» **Given data**:
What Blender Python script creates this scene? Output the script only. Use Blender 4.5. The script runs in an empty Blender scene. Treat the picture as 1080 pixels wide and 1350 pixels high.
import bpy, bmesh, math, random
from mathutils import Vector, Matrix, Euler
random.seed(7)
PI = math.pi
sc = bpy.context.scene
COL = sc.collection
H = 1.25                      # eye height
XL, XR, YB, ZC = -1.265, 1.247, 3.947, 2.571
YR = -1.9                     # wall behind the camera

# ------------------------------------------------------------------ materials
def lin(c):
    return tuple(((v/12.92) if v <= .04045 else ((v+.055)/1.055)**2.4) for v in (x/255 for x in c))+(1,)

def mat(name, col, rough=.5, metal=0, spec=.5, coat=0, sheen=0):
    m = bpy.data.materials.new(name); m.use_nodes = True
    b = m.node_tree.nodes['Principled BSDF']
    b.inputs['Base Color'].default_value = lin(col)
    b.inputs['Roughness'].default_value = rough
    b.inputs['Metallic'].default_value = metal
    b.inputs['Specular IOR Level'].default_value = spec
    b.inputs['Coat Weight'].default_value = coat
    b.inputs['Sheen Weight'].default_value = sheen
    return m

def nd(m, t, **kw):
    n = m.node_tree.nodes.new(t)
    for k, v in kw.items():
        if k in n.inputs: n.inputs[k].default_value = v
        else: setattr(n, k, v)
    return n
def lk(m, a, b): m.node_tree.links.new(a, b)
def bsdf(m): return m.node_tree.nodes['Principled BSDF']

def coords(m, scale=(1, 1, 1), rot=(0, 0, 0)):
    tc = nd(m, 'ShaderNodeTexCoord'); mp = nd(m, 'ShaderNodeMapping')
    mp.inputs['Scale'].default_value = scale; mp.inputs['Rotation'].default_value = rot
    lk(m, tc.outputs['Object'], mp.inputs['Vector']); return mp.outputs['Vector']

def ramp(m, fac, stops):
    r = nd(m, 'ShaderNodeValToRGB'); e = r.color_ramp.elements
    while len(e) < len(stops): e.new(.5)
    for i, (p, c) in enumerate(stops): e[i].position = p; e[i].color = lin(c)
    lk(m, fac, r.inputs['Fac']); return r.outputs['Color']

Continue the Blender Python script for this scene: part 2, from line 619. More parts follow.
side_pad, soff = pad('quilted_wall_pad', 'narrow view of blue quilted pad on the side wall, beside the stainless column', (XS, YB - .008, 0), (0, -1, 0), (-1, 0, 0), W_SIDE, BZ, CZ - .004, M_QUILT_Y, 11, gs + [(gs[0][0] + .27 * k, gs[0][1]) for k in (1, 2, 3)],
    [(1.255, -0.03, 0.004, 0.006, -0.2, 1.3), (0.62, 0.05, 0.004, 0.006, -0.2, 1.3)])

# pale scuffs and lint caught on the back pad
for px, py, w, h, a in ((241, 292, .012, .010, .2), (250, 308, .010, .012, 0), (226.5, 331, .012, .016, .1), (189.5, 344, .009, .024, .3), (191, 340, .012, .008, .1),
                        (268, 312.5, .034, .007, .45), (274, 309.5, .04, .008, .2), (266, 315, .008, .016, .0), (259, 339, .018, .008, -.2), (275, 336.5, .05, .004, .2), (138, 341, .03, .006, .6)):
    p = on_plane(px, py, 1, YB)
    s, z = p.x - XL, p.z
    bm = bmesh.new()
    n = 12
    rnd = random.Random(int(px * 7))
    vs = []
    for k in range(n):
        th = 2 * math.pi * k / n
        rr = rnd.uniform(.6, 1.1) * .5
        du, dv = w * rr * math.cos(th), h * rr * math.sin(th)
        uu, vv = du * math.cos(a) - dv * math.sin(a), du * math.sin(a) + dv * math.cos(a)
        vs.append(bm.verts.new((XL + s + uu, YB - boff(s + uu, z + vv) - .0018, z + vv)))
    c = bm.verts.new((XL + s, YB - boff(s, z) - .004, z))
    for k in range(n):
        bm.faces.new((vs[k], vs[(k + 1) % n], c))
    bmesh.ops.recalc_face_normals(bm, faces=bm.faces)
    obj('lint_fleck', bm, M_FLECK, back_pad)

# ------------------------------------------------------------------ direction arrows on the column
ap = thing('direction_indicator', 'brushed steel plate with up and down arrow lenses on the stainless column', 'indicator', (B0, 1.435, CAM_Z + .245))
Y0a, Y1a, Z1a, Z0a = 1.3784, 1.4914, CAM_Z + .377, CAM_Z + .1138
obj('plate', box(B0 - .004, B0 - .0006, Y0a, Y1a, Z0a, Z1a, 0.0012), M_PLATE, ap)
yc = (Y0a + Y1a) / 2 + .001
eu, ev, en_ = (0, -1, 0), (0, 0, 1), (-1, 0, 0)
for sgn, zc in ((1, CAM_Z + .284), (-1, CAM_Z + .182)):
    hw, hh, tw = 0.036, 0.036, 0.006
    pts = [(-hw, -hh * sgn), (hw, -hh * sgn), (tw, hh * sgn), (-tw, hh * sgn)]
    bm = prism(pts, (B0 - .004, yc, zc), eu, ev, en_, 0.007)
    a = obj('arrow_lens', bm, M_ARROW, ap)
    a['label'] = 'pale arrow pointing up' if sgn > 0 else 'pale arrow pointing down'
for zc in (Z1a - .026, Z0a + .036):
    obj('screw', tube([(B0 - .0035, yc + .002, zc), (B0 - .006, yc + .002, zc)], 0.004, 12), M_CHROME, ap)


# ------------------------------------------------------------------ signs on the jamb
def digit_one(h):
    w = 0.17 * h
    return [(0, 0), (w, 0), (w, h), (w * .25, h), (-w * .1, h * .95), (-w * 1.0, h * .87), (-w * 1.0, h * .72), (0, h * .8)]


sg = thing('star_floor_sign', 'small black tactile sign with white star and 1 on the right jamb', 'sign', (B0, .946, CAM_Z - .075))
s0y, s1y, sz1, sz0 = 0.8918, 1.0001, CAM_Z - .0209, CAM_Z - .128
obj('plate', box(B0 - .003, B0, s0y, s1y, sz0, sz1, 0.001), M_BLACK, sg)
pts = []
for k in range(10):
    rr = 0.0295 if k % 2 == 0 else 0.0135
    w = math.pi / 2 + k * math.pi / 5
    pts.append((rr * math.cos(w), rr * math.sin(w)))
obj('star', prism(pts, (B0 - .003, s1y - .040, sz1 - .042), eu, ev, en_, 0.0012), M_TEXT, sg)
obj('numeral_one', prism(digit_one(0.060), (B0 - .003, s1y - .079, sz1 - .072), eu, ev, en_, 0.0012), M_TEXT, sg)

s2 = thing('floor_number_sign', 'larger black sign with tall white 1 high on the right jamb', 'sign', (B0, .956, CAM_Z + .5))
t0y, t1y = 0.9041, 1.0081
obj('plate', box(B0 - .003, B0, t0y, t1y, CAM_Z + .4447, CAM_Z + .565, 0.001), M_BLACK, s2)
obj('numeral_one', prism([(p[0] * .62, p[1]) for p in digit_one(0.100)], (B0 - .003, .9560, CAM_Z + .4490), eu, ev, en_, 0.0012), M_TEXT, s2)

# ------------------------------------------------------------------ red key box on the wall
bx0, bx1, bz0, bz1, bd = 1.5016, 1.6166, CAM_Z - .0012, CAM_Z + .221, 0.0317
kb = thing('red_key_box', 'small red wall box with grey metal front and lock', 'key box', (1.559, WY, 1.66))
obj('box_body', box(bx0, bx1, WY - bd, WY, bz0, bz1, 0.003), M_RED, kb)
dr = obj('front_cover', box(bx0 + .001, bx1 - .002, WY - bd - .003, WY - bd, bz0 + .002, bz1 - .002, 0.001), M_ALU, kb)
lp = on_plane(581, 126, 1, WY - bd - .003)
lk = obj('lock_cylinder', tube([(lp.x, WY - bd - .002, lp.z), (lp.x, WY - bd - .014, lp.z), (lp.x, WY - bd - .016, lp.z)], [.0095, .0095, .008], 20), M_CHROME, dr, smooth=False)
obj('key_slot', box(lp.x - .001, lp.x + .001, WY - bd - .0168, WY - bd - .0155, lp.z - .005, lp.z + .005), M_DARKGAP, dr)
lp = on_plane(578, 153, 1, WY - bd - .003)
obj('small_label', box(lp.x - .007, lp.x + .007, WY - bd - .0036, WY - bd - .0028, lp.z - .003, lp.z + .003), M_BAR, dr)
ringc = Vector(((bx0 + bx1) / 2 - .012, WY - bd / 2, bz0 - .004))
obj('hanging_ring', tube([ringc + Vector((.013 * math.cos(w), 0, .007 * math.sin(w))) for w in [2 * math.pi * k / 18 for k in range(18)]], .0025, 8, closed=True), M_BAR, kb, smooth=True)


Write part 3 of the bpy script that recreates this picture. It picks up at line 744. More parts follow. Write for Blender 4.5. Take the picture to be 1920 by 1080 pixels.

» **Instructions for the task**: Return a word-for-word copy of the lines from the beginning of the listing to the line holding "def bsdf(m): return", both kept.

» **Finished answer**:
What Blender Python script creates this scene? Output the script only. Use Blender 4.5. The script runs in an empty Blender scene. Treat the picture as 1080 pixels wide and 1350 pixels high.
import bpy, bmesh, math, random
from mathutils import Vector, Matrix, Euler
random.seed(7)
PI = math.pi
sc = bpy.context.scene
COL = sc.collection
H = 1.25                      # eye height
XL, XR, YB, ZC = -1.265, 1.247, 3.947, 2.571
YR = -1.9                     # wall behind the camera

# ------------------------------------------------------------------ materials
def lin(c):
    return tuple(((v/12.92) if v <= .04045 else ((v+.055)/1.055)**2.4) for v in (x/255 for x in c))+(1,)

def mat(name, col, rough=.5, metal=0, spec=.5, coat=0, sheen=0):
    m = bpy.data.materials.new(name); m.use_nodes = True
    b = m.node_tree.nodes['Principled BSDF']
    b.inputs['Base Color'].default_value = lin(col)
    b.inputs['Roughness'].default_value = rough
    b.inputs['Metallic'].default_value = metal
    b.inputs['Specular IOR Level'].default_value = spec
    b.inputs['Coat Weight'].default_value = coat
    b.inputs['Sheen Weight'].default_value = sheen
    return m

def nd(m, t, **kw):
    n = m.node_tree.nodes.new(t)
    for k, v in kw.items():
        if k in n.inputs: n.inputs[k].default_value = v
        else: setattr(n, k, v)
    return n
def lk(m, a, b): m.node_tree.links.new(a, b)
def bsdf(m): return m.node_tree.nodes['Principled BSDF']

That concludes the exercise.